At about the same time as the incident described above, I was talking to a good friend of mine who had recently had a conversion experience. He was rightly interested in the subject of tongue-speaking since he was beginning to attend meetings of a Catholic charismatic community. I suggested that we go through the Book of Acts together to look for any tell-tale signs that happened immediately after a person became converted. He felt that tongue-speaking would probably be the common factor while I, as a life-long member of independent Christian church congregations, hoped to demonstrate to him that baptism was the first act of a new believer. We were both a little surprised by the results.

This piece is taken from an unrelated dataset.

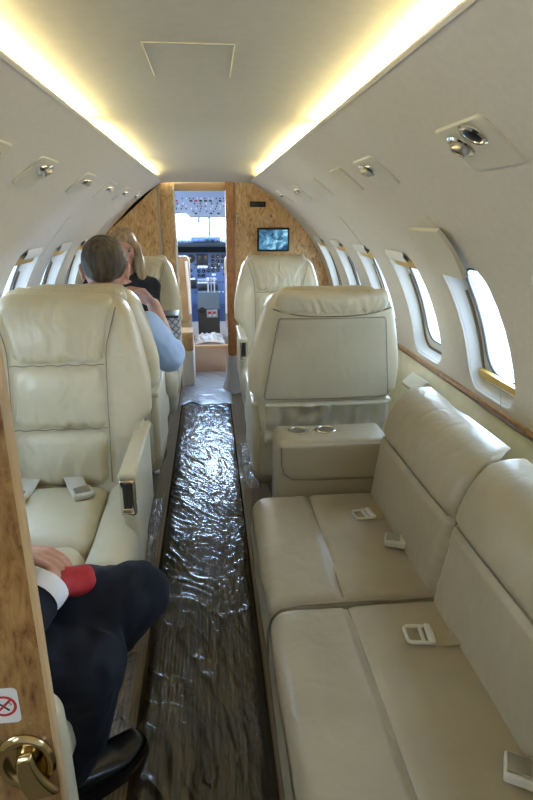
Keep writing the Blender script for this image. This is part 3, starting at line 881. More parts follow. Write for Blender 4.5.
# seat of the man in the dark suit
ss = thing('side_seat', 'cream leather seat edge below the man in the dark suit, beside the wood partition', 'seat', (-.6, 1.0, 0))
def sso(mb): return mb.xf(Matrix.Translation((.6, -1.0, 0)))
mb = MB(); mb.rbox((-.59, .99, .12), (.24, .20, .12), .03, 3, (2, 2, 2)); sso(mb).build('base', M_DARK, ss)
mb = MB(); mb.rbox((-.585, 1.0, .34), (.27, .245, .085), .06, 6, (8, 8, 2), soft(bz=.01, bx=.008, wr=.003)); sso(mb).build('seat_cushion', M_LEA, ss)
mb = MB(); mb.rbox((-.574, .80, .355), (.29, .045, .20), .042, 6, (8, 2, 5), soft(bx=.006, wr=.002)); sso(mb).build('armrest', M_LEA, ss)
mb = MB(); mb.rbox((-.855, 1.0, .60), (.05, .25, .30), .045, 5, (2, 8, 8), soft(bx=.012, wr=.003)); sso(mb).build('backrest', M_LEA, ss)

# ------------------------------------------------------------------ people
def basis(x, y, z): return Matrix(((x.x, y.x, z.x), (x.y, y.y, z.y), (x.z, y.z, z.z)))
def head_mb(mb, c, face, s=1.):
    """skull, jaw, nose, brows, ears; face = direction looked at"""
    f = V(face).normalized(); z = V((0, 0, 1)); z = (z - f * z.dot(f)).normalized(); y = -f; x = y.cross(z)
    R = basis(x, y, z); c = V(c)
    P = lambda a, b, d: c + R @ (V((a, b, d)) * s)
    def skull(p, u):
        q = p.copy()
        if u.z < 0: q.x *= 1 - .30 * (-u.z) ** 1.3; q.y *= 1 - .18 * (-u.z); q.y -= .012 * s * (-u.z)
        for sx in (-1, 1):
            d = ((u.x - sx * .42) ** 2 + (u.z - .04) ** 2)
            if u.y < 0: q.y += .010 * s * math.exp(-d / .03)
        return q
    mb.ell(c, (.076 * s, .097 * s, .118 * s), R, 36, 26, skull)
    mb.capsule(P(0, -.094, .018), P(0, -.108, -.022), .009 * s, .014 * s)
    for sx in (-1, 1):
        mb.ell(P(sx * .011, -.100, -.026), (.009 * s,) * 3, R, 12, 8)
        mb.capsule(P(sx * .012, -.088, .032), P(sx * .05, -.076, .030), .010 * s, .008 * s)
        mb.ell(P(sx * .042, -.066, -.022), (.024 * s, .020 * s, .022 * s), R, 14, 10)
        mb.ell(P(sx * .079, .010, -.008), (.008 * s, .020 * s, .032 * s), R, 14, 12)
        mb.ell(P(sx * .083, .016, .006), (.008 * s, .014 * s, .018 * s), R, 12, 8)
    mb.capsule(P(-.018, -.090, -.052), P(.018, -.090, -.052), .009 * s, .009 * s)
    mb.capsule(P(-.015, -.088, -.064), P(.015, -.088, -.064), .009 * s, .009 * s)
    mb.ell(P(0, -.080, -.094), (.024 * s, .020 * s, .018 * s), R, 14, 10)
    return P, R
def face_bits(root, P, s=1.):
    for sx in (-1, 1):
        MB().ell(P(sx * .031, -.0765, .008), (.0115 * s,) * 3, None, 14, 10).build('eye', M_EYE, root)
    MB().capsule(P(-.016, -.0995, -.0575), P(.016, -.0995, -.0575), .0035 * s, .0035 * s).build('lips', M_LIP, root)
def hand_mb(mb, w, fwd, back, side, curl=.5, s=1.):
    """palm and five fingers; fwd = towards the fingertips, back = out of the back of the hand, side = towards the thumb"""
    y = V(fwd).normalized(); z = V(back); z = (z - y * z.dot(y)).normalized(); x = V(side); x = (x - y * x.dot(y) - z * x.dot(z)).normalized()
    w = V(w)
    P = lambda a, b, c: w + (x * a + y * b + z * c) * s
    for a in (-.028, -.010, .010, .028):
        mb.capsule(P(a * .62, .0, 0), P(a, .080, .002), .014 * s, .0115 * s, 10)
    for a, ln, k in ((.029, .070, 0), (.010, .078, 1), (-.010, .072, 2), (-.028, .056, 3)):
        p = P(a, .082, .002); ang = curl * (.5 + .08 * k); r = .0092
        for seg, frac in enumerate((.45, .32, .23)):
            d = (y * math.cos(ang) - z * math.sin(ang))
            q = p + d * ln * frac * s
            mb.capsule(p, q, r * s, r * .9 * s, 10); p = q; r *= .9; ang += curl * .8
    p = P(.024, .018, -.004)
    for (dx, dy, dz, r) in ((.022, .026, -.008, .0125), (.010, .028, -.006, .0105), (.003, .022, -.004, .009)):
        q = p + (x * dx + y * dy + z * dz) * s
        mb.capsule(p, q, r * s, r * .9 * s, 10); p = q
    return mb
def shoe_mb(heel, toe, s=1.):
    h, t = V(heel), V(toe); ln = (t - h).length; f = (t - h).normalized()
    x = f.cross(V((0, 0, 1))).normalized(); R = Matrix(((x.x, f.x, 0, h.x), (x.y, f.y, 0, h.y), (x.z, f.z, 1, h.z), (0, 0, 0, 1)))
    up = MB(); n = 26; m = 20
    def fn(i, j):
        v = j / (n - 1); a = PI * 2 * i / m
        w = (.033 + .012 * math.sin(PI * min(1, v * 1.1)) + .010 * math.exp(-((v - .68) / .2) ** 2)) * min(1, (1 - v) / .09) ** .42 * min(1, (v + .002) / .06) ** .5
        ht = (.100 - .045 * min(1, max(0, (v - .18) / .5)) ** .8) * (min(1, (1 - v) / .07) ** .3) + .0
        c = math.cos(a); sn = math.sin(a)
        zz = .018 + (ht - .018) * (sn * .5 + .5) ** .8
        return V((w * (abs(c) ** .75) * (1 if c > 0 else -1), v * ln, zz + .010 * max(0, v - .8) * 2))
    up.grid(m, n, fn, close_u=True)
    up.xf(R)
    so_ = MB(); prof = []
    for j in range(n):
        v = j / (n - 1)
        w = (.035 + .012 * math.sin(PI * min(1, v * 1.1)) + .012 * math.exp(-((v - .68) / .2) ** 2)) * min(1, (1 - v) / .08) ** .4 * min(1, (v + .01) / .06) ** .5
        prof.append((w, -.004 + v * (ln + .008)))
    poly = [V((w, y, 0)) for w, y in prof] + [V((-w, y, 0)) for w, y in reversed(prof)]
    so_.prism(poly, (0, 0, .018)); so_.xf(R)
    tr = MB()
    for (v0, zz) in ((.50, .070), (.58, .063), (.66, .058)):
        pass
    ridge_ = [V((-.030, ln * .50, .060)), V((-.028, ln * .72, .0475)), V((-.018, ln * .86, .044)), V((0, ln * .89, .0435)), V((.018, ln * .86, .044)), V((.028, ln * .72, .0475)), V((.030, ln * .50, .060))]
    return up, so_
def shoe(parent, heel, toe):
    u, s = shoe_mb(heel, toe)
    o = u.build('shoe', M_SHOE, parent); s.build('sole', M_BLACK, o)

# --- man in the dark suit, on the side seat, facing the aisle
p1 = thing('person', 'person in a dark suit sitting sideways beside the wood partition, only legs and hand showing', 'person', (-.62, 1.0, .0))
rel = V((-.62, 1.0, 0))
SH_L, EL_L, WR_L = V((-.64, 1.15, .96)), V((-.63, 1.20, .72)), V((-.440, 1.085, .672))
SH_R, EL_R, WR_R = V((-.63, .855, .96)), V((-.42, .785, .61)), V((-.338, .985, .655))
HP_L, KN_L, AN_L = V((-.64, 1.06, .50)), V((-.190, 1.085, .545)), V((-.47, 1.18, .13))
HP_R, KN_R, AN_R = V((-.64, .93, .50)), V((-.262, .955, .49)), V((-.372, 1.05, .12))
b = MB()
P1, R1 = head_mb(b, (-.62, .985, 1.21), (1, .15, -.25))
b.capsule((-.645, .985, 0.98), (-.63, .985, 1.15), .055, .052)
b.chain([V((-.66, .99, .52)), V((-.67, .985, .75)), V((-.65, .985, .93))], [.10, .10, .09])
for (a, e, w) in ((SH_L, EL_L, WR_L), (SH_R, EL_R, WR_R)): b.chain([V((-.65, .985, .94)), a, e, w], [.05, .045, .036, .026])
for (h, k, n) in ((HP_L, KN_L, AN_L), (HP_R, KN_R, AN_R)): b.chain([h, k, n], [.065, .048, .035])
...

In the first place, we could only find two definite occasions on which tongue-speaking occurred and was viewed as a sign of genuine conversion. Both of these marked the outreach of the gospel to a brand new people group, and in both cases apostles were present as witnesses to the validity of those conversions. The first case is described in Acts 10 when the Gentile godfearer Cornelius and his family heard the Gospel and responded to it. They began speaking in tongues, which caused Peter to say to his Jewish-Christian companions, “Can anyone withhold the water for baptizing these people who have received the Holy Spirit just as we have?” Later, as narrated in Acts 11, Peter tells those in the Jerusalem church about what happened, in nearly the same words that he used earlier. They receive the news with joy as a sign that even the Gentiles had received new life (v. 18).

The other occasion involved the conversion of twelve followers of John the Baptist who had been baptized as a sign of repentance but knew nothing about the Holy Spirit. In this case, it was Apollos and Paul who ministered to them by sharing the gospel (see Acts 19:1-7). After their baptism, Paul laid hands on them and they began to speak in tongues and to prophesy.

Thus, as far as I was able to determine, the specific references to new believers speaking in tongues right after conversion are limited to those two times. By contrast, references to believers' baptism directly associated with conversion events are more numerous, even if they are not specifically mentioned in all cases. 

The new insight we obtained upon going through Acts is that a third “sign” appears a surprising number of times after conversion – everyone sat down to eat. I have yet to hear of a church that treated hunger pangs as a tell-tale sign of true salvation, but I would not be totally surprised to learn of one in the future.